There are a lot of reasons, but here's a major one: it would take a really, really long time for Earth to genuinely become uninhabitable for humans.
Humans have, throughout history, carved out a living for themselves in some of the most harsh, uninhabitable corners of the world. The Arctic Circle. The Sahara. The peaks of the Himalayas. The densest, most tropical regions of the Amazon Rainforest. The Australian Outback. etc. etc.
Frankly, if there had been a land bridge to Antarctica, I'm pretty sure we would have been living there for thousands of years, too. And in fact, there are humans living in Antarctica now, albeit not permanently.
And now, we're not even facing down apocalypse, anymore. Here's a 2022 quote from the author of The Uninhabitable Earth, David Wallace-Wells, a leader on climate change and the furthest thing from a climate optimist:
"The most terrifying predictions [have been] made improbable by decarbonization and the most hopeful ones practically foreclosed by tragic delay. The window of possible climate futures is narrowing, and as a result, we are getting a clearer sense of what’s to come: a new world, full of disruption but also billions of people, well past climate normal and yet mercifully short of true climate apocalypse.
Over the last several months, I’ve had dozens of conversations — with climate scientists and economists and policymakers, advocates and activists and novelists and philosophers — about that new world and the ways we might conceptualize it. Perhaps the most capacious and galvanizing account is one I heard from Kate Marvel of NASA, a lead chapter author on the fifth National Climate Assessment: “The world will be what we make it.”"

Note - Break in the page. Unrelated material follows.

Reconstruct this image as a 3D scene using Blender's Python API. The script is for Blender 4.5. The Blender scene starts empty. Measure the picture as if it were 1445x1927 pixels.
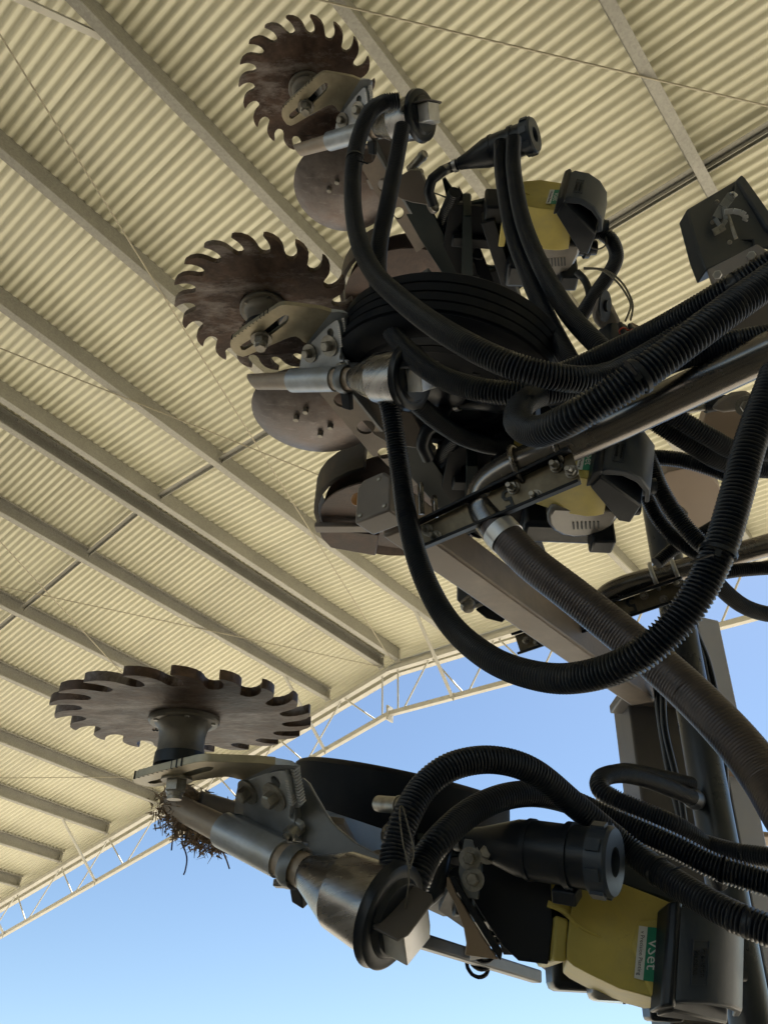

-David Wallace-Wells for the New York Times, October 26, 2022
If we can adapt to some of the harshest climates on the planet - if we could adapt to them thousands of years ago, without any hint of modern technology - then I have every faith that we can adjust to the world that is coming.
What matters now is how fast we can change, because there is a wide, wide gap between "climate apocalypse" and "no harm done." We've already passed no harm done; the climate disasters are here, and they've been here. People have died from climate disasters already, especially in the Global South, and that will keep happening.
But as long as we stay alive - as long as we keep each other alive - we will have centuries to fix the effects of climate change, as much as we possibly can.
And looking at how far we've come in the past two decades alone - in the past five years alone - I genuinely think it is inevitable that we will overcome climate change.
So, we're going to survive climate change, as a species.
What matters now is making sure that every possible individual human survives climate change as well.
What matters now is cutting emissions and reinventing the world as quickly as we possibly can.
What matters now is saving every life and livelihood and way of life that we possibly can.